Castle Purchase – Vicar’s Comments

January 1946

South Yorkshire Times January 19, 1946

Castle Purchase

Reference to the Urban Council’s impending purchase of the Castle was made by the Vicar, the Rev G.F.Braithwaite, in his sermon at the Parish Church on Sunday evening.

The Vicar declared that idolatry was by no means out of fashion. Allegiance was still paid to the great gods, Mammon and Pleasure.

“Material prosperity and social betterment,” the vicar pointed out, “are not the only deities to which we owe homage. Cultural and spiritual development have an urgent claim upon us.

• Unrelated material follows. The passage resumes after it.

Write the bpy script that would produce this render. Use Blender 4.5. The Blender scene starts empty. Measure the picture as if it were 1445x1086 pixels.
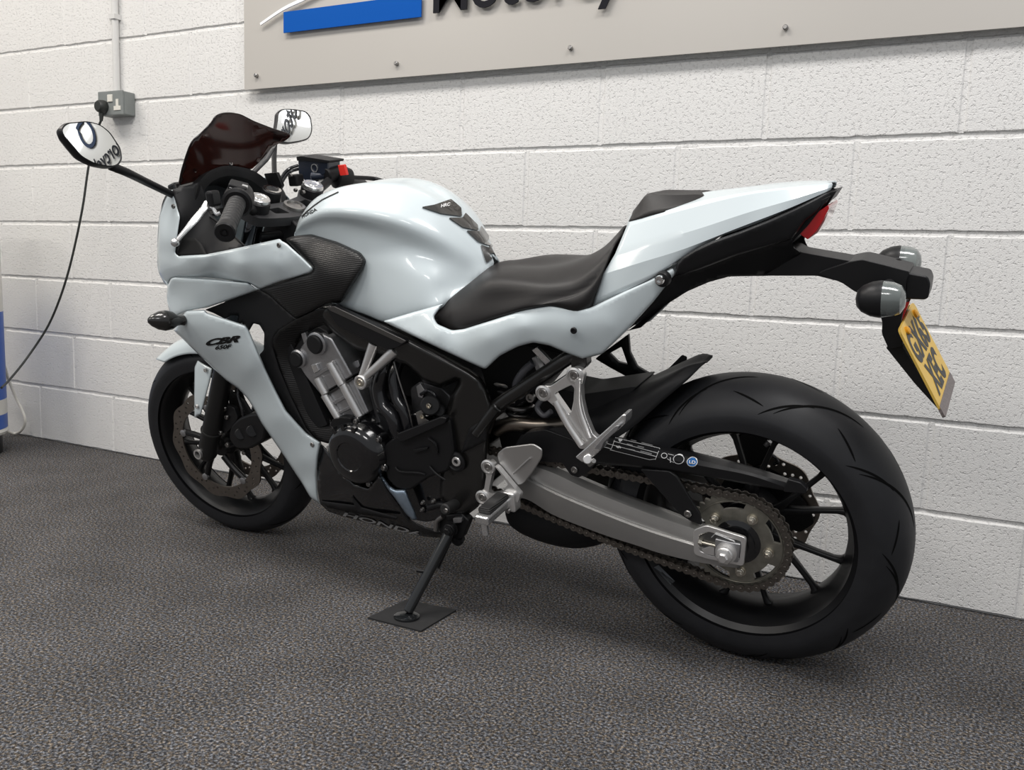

For example the acquisition of Conisbrough Castle by the local Council has been questioned on the grounds of the castle being of ‘no asset.’ Ought we to reduce the value of everything to £ s d. ? Have history and tradition played no part in social revolution? The bad old days were not altogether bad. Christian tradition in Conisbrough was not solely the product of the modern social tendency. And, in any case, the Castle and Church of their ancient town put Conisbrough on the map, and made a pleasant oasis in the surrounding desert of industrialism.

It was all too easy to scrap ancient values and replace them by something harsher and cruder. “By all means letters reach out for higher things, but let us not forget the worth of the past. It can teach us much,” the Vicar declared.